Well, I don’t think it’s wrong to think that nature “obeys laws” – clearly it does. But you’re right, I think this ability to be lawful must be based on something deeper.
The posts by friend and oldman above reflect a sense that the lawfulness of nature and the mathematical self-consistency of those laws almost have to be the basic explanation for things. As you know, this point of view goes back to the beginnings of philosophy and science. And it is such a remarkable idea, that “the Logos steers all things through all,” as Heraclitus says – and it fits so well the way we philosophers and scientists like to think.
And the quest to uncover underlying laws clearly has tremendous utility, since it gave us science. I think the search for “unification” that led to the Standard Model was the great intellectual accomplishment of the 20th century. But I suspect we now need a different strategy.
But I think what you’re suggesting is that in nature itself there is some “utility” to things “obeying laws” – i.e. having all this random interaction “reduce” to conformity with a relatively small set of relatively simple formal principles.

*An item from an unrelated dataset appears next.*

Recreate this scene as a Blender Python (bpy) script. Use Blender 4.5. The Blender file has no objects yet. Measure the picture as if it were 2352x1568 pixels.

I certainly agree. The problem is describing the underlying “functionality” in terms of which the laws are useful.
I’ve been intrigued by your suggestion that we might find a model for this in the inference process by which scientists “reduce” the welter of phenomena to a relatively compact set of laws. It’s a guessing game in which guesses are tested against specific cases to improve the guess, and where a key part of the game is trading information about which guesses work. But I haven't yet seen where to find that kind of process in physics.

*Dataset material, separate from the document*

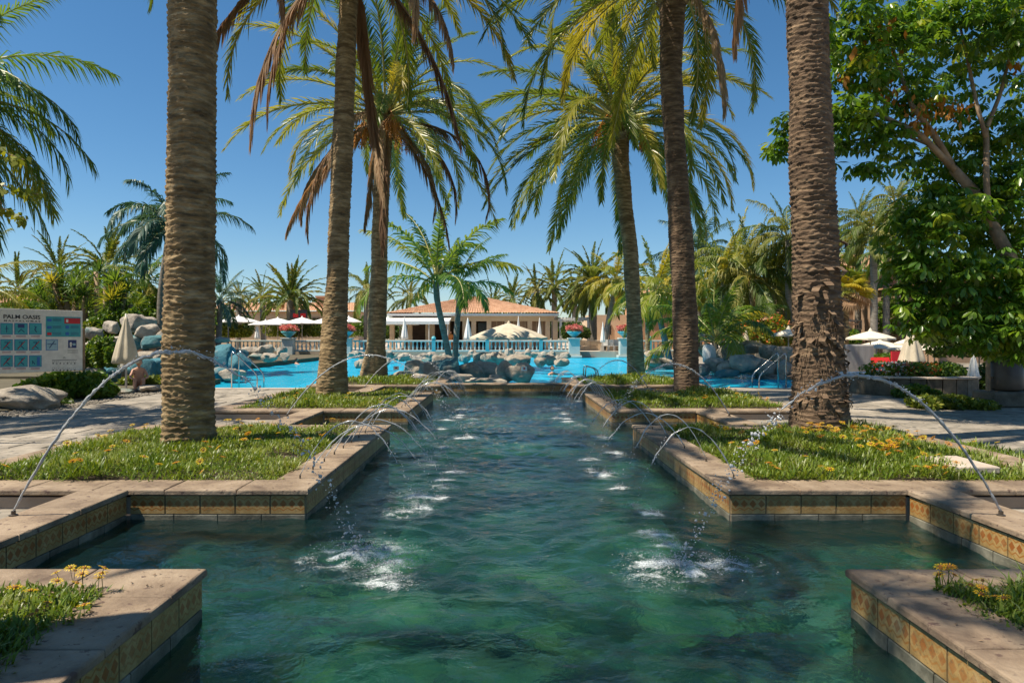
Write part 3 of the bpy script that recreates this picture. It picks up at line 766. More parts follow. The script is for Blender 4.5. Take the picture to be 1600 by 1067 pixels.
for (s, k), (dens, nl, wd, lab, nf, orr, ylo) in BEDS.items():
    r, c, U, Y, z = bed(s, k, dens, nl, wd, lab, 100+k*2+s, 0, 0, ylo)
    wgt = np.clip(c+.5, .05, 1)
    if k == 0: wgt = wgt*np.exp(-(U-2.1)*3.2)
    if (s, k) == (1, 1): wgt = wgt*np.where(U > 3.6, 2.2, 1)
    idx = r.choice(len(U), nf, replace=False, p=wgt/wgt.sum())
    for i in idx[:(34 if k == 0 else 999)]:
        colr = 'orange' if r.random() < orr else 'yellow'
        link('gazania_flower', FM[colr], None, (AX+s*U[i], Y[i], z[i]+r.uniform(.075, .15)), rot=(r.normal(0, .3)-.25, r.normal(0, .3), r.uniform(0, 6)), scale=r.uniform(.75, 1.15) if k == 0 else r.uniform(.95, 1.4),
             label='%s gazania flower in the %s %s flower bed' % (colr, row_n[k], side_n[s]), cat='flower', group='%s gazania flowers in the %s %s bed' % (colr, row_n[k], side_n[s]))
# strip of flowers beyond the stone block, along the outer rim on the right
n = 2500; P = np.stack([rng.uniform(AX+OW+.05, AX+OW+.55, n), rng.uniform(6.0, 9.0, n), np.full(n, DZ+.02)], 1)
blades(P, (.10, .2), (.005, .009), (.1, 1.0), 77, 'gazania_leaves', 'strip of gazania leaves outside the right foreground planter', M['gaz'])
for i in range(12):
    link('gazania_flower', FM['yellow'], None, (rng.uniform(AX+OW+.1, AX+OW+.5), rng.uniform(6.2, 8.5), DZ+.2), rot=(-.3, 0, 1), label='yellow gazania flower outside the right planter rim', cat='flower', group='yellow gazania flowers outside the right planter')

# ------------------------------------------------------------ palms
def frond(nl, ll, w, a0, bend, phi0, vee, droop, seed, mats, rr=.011, start=.14, jit=.08):
    r = random.Random(seed); n = 22; pos = [(0., 0.)]; ang = []
    for i in range(n):
        t = (i+.5)/n; a = a0-bend*t**1.35; ang.append(a)
        pos.append((pos[-1][0]+math.cos(a)/n, pos[-1][1]+math.sin(a)/n))
    side = r.uniform(-.06, .06)
    def P(t):
        k = min(int(t*n), n-1); f = t*n-k
        return Vector((pos[k][0]+(pos[k+1][0]-pos[k][0])*f, side*t*t, pos[k][1]+(pos[k+1][1]-pos[k][1])*f)), ang[k]
    b = MB(); pts = [P(i/11*.995)[0] for i in range(12)]
    b.tube(pts, [rr*(1-.88*i/11) for i in range(12)], 4, 1, False)
    V = []; q3 = []; q4 = []
    for i in range(nl):
        t = start+(1-start)*(i+.5)/nl
        p, a = P(t); T = Vector((math.cos(a), 0, math.sin(a))); Nn = Vector((-math.sin(a), 0, math.cos(a)))
        prof = min(1, .45+t*2.2)*(1-.68*max(0, (t-.55)/.45)**1.6)
        for sg in (-1, 1):
            Sd = Vector((0, sg, 0)); ph = phi0*(1-.5*t)+r.uniform(-jit, jit)*1.6; ve = vee+r.uniform(-.5, .45)
            d = (T*math.cos(ph)+(Sd*math.cos(ve)+Nn*math.sin(ve))*math.sin(ph)).normalized()
            L = ll*prof*r.uniform(.85, 1.1)
            wd = (T-d*T.dot(d)); wd = (wd.normalized()+Nn*r.uniform(-.5, .5)).normalized()
            mid = p+d*L*.5+Vector((0,0,-droop*L*.16)); tip = p+d*L*(1-.15*droop)+Vector((0,0,-droop*L*.75))
            b.add([p-wd*w*.5, p+wd*w*.5, mid+wd*w*.5, mid-wd*w*.5, tip], [(0,1,2,3),(3,2,4)], 0)
    return b.mesh('frond', mats)
FS = {}
SPEC = {  # nl, ll, w, phi, vee, droop
    'date': (92, .125, .0064, .84, .30, .30), 'date_low': (44, .15, .022, .78, .3, .4),
    'coco': (58, .20, .0105, 1.05, -.05, .75), 'coco_low': (42, .22, .019, 1.0, 0, .7),
    'queen': (50, .21, .017, 1.0, .2, 1.0), 'dead': (80, .12, .010, .40, -.3, .9), 'deadq': (30, .14, .014, .5, -.3, 1.2)}
ELV = [(85, 22), (68, 55), (50, 80), (30, 92), (10, 88), (-12, 66), (-35, 42)]
ELV_UP = [(86, 15), (72, 40), (55, 62), (38, 75), (20, 80), (0, 70), (-25, 50)]
ELD = [(0, 95), (-25, 68), (-50, 38)]
def fset(typ, mk, up=False):
    k = (typ, mk, up)
    if k not in FS:
        nl, ll, w, ph, ve, dr = SPEC[typ]; lst = []
        dead = typ.startswith('dead')
        for e, bd in (ELD if dead else ELV_UP if up else ELV):
            lst.append((e, [frond(nl, ll, w, R(e), R(bd*f), ph, ve, dr, rnd.random(), [M[mk], M['rachis_dead' if dead else 'rachis']], rr=.010 if 'low' not in typ else .012) for f in (.85, 1.15)]))
        FS[k] = lst
    return FS[k]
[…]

My own guess is that the measurement process is the “key functionality” that makes laws useful. For one thing, it involves literally all observable phenomena, and so all of physics. For another, QM gives us very strong indications that things are “real” and determinate and lawful only to the extent they are measured. And for another, the very difficulty of the question of what constitutes a physical “measurement” points toward a type of anaylsis that seems to me very new and promising.
What I have in mind is that every physical parameter, system, law or event gets observed through its effect on a different kind of parameter, system, etc. Physics has focused on isolating systems and parameters to study them separately – giving us a huge amount of excellent information – and then looks for ways to “reduce” or “unify” these descriptions, which has also worked very well, up to a point.
But now we may need to ask a different type of question, about the role each physical parameter, each type of field or particle plays in making other parameters and other kinds of systems observable. In other words, the question about measurement suggests the need to understand the relationships between the different kinds of forces, etc., so that they provide a context for measuring each other. If the world were a single, simple mathematical pattern, that might be lovely, but how would it be observable?
We take being “observable” for granted – we assume that if there’s something there in the world, then of course there must be some way to measure it. But there’s no logic to that. In fact, measuring any specific type of physical information requires other specific types of information to be known. So what kind of information-structure is this, that can measure all its own parameters by means of other parameters?
And can we imagine simpler kinds of systems that can do this “trick”... out of which our universe might perhaps have evolved?